##### Dataset section

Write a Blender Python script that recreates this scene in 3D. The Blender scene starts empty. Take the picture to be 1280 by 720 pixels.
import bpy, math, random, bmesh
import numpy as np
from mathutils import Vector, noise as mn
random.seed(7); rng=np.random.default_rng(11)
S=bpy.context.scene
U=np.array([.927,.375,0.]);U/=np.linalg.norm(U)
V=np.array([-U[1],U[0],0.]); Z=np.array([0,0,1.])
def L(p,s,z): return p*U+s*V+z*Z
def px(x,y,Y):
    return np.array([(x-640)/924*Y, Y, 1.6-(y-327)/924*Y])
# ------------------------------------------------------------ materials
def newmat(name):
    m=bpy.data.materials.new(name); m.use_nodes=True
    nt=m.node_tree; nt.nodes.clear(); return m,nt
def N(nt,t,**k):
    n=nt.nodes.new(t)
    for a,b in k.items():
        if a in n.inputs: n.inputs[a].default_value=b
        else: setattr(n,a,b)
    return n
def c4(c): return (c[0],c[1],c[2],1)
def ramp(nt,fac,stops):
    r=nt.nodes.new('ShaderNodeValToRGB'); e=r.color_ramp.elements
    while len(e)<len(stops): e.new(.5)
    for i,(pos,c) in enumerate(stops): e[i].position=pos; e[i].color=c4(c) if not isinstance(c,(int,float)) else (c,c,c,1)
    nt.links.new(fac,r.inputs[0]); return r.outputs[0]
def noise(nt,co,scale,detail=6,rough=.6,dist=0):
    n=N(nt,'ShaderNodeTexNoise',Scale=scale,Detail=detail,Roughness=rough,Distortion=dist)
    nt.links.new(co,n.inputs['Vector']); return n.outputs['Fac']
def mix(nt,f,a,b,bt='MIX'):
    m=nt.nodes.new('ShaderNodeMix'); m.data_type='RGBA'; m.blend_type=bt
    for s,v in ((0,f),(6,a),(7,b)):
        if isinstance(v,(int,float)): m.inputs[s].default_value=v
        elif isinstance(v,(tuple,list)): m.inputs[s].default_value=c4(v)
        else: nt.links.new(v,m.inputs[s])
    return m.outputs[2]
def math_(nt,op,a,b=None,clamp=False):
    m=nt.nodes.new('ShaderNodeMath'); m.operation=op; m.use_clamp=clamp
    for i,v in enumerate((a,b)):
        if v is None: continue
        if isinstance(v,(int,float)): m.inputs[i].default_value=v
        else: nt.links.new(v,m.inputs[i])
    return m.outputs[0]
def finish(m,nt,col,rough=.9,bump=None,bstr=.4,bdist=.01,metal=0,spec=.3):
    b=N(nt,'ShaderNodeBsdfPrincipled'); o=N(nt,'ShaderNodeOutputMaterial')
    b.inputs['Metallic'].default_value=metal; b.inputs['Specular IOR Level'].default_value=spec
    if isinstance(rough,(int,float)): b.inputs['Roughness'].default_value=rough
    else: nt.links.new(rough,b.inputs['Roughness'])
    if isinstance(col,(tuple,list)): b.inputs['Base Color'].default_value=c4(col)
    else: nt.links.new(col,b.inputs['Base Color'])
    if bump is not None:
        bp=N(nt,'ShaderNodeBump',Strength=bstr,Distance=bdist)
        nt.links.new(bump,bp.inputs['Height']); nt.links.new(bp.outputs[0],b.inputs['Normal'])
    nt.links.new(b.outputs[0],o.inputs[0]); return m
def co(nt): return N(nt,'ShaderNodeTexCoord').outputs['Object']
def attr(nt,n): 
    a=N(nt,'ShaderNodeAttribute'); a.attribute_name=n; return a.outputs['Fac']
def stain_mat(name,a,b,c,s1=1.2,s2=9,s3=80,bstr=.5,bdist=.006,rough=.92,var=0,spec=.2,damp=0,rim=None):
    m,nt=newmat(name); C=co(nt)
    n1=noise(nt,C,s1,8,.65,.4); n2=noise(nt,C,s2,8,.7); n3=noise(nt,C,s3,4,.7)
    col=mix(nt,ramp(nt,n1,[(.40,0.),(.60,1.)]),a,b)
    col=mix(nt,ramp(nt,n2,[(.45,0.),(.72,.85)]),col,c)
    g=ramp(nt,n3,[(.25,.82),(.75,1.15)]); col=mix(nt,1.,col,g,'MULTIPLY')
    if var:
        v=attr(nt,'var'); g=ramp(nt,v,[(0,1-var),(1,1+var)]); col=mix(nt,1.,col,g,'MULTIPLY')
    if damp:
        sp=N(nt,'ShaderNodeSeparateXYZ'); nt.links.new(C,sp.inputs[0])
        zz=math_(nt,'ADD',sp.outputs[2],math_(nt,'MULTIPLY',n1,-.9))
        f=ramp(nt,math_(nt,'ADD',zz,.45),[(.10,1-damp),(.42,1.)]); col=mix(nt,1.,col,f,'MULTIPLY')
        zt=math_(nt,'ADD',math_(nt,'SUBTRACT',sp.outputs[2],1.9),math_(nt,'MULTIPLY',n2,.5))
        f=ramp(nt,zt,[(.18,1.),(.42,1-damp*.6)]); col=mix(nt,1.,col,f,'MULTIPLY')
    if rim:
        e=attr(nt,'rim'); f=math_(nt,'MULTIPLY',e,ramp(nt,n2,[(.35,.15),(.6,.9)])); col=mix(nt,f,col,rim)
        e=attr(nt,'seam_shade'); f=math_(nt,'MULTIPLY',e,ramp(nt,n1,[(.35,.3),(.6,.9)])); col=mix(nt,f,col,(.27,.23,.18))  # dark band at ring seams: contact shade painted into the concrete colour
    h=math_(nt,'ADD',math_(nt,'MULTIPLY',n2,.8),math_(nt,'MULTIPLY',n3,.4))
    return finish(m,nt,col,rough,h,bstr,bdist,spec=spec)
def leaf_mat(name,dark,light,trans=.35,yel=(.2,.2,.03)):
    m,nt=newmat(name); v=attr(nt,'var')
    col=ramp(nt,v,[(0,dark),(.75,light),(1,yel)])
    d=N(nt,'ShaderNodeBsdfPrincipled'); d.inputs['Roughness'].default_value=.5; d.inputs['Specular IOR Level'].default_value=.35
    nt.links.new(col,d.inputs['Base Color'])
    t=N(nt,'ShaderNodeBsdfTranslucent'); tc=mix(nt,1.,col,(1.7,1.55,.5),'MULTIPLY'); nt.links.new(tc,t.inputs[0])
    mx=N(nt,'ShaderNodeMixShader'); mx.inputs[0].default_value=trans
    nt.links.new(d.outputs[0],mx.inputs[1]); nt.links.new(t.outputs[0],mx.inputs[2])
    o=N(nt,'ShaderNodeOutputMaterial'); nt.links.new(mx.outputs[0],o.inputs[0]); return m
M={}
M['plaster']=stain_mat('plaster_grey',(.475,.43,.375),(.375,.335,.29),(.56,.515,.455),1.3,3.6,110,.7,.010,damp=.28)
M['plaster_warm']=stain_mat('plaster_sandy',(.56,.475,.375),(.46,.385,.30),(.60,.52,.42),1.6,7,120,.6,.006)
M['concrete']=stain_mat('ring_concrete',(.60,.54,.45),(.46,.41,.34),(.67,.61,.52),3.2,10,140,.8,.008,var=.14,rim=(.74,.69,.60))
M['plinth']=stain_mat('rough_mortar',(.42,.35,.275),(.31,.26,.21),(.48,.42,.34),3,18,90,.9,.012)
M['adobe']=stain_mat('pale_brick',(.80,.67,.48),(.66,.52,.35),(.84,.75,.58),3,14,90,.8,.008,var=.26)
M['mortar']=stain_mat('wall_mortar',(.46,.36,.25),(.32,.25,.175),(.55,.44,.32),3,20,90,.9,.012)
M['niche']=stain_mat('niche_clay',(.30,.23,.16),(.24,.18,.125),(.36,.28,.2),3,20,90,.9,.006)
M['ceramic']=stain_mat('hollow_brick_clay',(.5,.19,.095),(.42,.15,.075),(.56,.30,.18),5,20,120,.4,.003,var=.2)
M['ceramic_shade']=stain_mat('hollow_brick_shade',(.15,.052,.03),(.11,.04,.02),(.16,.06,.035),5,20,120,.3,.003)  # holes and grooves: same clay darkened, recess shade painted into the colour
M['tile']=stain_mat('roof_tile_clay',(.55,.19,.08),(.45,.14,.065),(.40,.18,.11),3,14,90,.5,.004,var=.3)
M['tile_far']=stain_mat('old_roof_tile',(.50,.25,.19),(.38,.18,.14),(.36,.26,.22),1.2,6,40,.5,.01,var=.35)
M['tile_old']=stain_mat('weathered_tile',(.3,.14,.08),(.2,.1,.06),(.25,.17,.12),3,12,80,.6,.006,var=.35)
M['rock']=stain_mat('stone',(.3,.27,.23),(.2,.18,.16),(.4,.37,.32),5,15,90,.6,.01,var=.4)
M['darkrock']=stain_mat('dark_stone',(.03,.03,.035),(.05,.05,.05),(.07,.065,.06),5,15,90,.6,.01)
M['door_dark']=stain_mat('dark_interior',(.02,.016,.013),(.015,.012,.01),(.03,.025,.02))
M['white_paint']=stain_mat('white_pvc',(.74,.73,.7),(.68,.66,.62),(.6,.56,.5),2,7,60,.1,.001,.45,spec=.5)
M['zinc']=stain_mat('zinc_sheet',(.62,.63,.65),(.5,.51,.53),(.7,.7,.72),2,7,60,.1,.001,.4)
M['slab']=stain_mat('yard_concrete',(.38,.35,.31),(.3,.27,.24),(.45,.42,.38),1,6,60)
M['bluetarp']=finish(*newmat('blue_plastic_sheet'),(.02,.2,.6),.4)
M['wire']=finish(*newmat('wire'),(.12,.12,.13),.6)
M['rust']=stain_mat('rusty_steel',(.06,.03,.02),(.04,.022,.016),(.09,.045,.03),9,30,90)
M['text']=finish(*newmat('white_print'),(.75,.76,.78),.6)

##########

» **Task directions**:
Within the listing above, the range opens at the line with "zz=math_(nt,'ADD',sp.outputs[2],math_(nt,'MULTIPLY',n1,-.9))" and closes at the line with "m,nt=newmat(name); v=attr(nt,'var')". Reproduce exactly the lines of that range, including both ends.

» **Expected answer**:
        zz=math_(nt,'ADD',sp.outputs[2],math_(nt,'MULTIPLY',n1,-.9))
        f=ramp(nt,math_(nt,'ADD',zz,.45),[(.10,1-damp),(.42,1.)]); col=mix(nt,1.,col,f,'MULTIPLY')
        zt=math_(nt,'ADD',math_(nt,'SUBTRACT',sp.outputs[2],1.9),math_(nt,'MULTIPLY',n2,.5))
        f=ramp(nt,zt,[(.18,1.),(.42,1-damp*.6)]); col=mix(nt,1.,col,f,'MULTIPLY')
    if rim:
        e=attr(nt,'rim'); f=math_(nt,'MULTIPLY',e,ramp(nt,n2,[(.35,.15),(.6,.9)])); col=mix(nt,f,col,rim)
        e=attr(nt,'seam_shade'); f=math_(nt,'MULTIPLY',e,ramp(nt,n1,[(.35,.3),(.6,.9)])); col=mix(nt,f,col,(.27,.23,.18))  # dark band at ring seams: contact shade painted into the concrete colour
    h=math_(nt,'ADD',math_(nt,'MULTIPLY',n2,.8),math_(nt,'MULTIPLY',n3,.4))
    return finish(m,nt,col,rough,h,bstr,bdist,spec=spec)
def leaf_mat(name,dark,light,trans=.35,yel=(.2,.2,.03)):
    m,nt=newmat(name); v=attr(nt,'var')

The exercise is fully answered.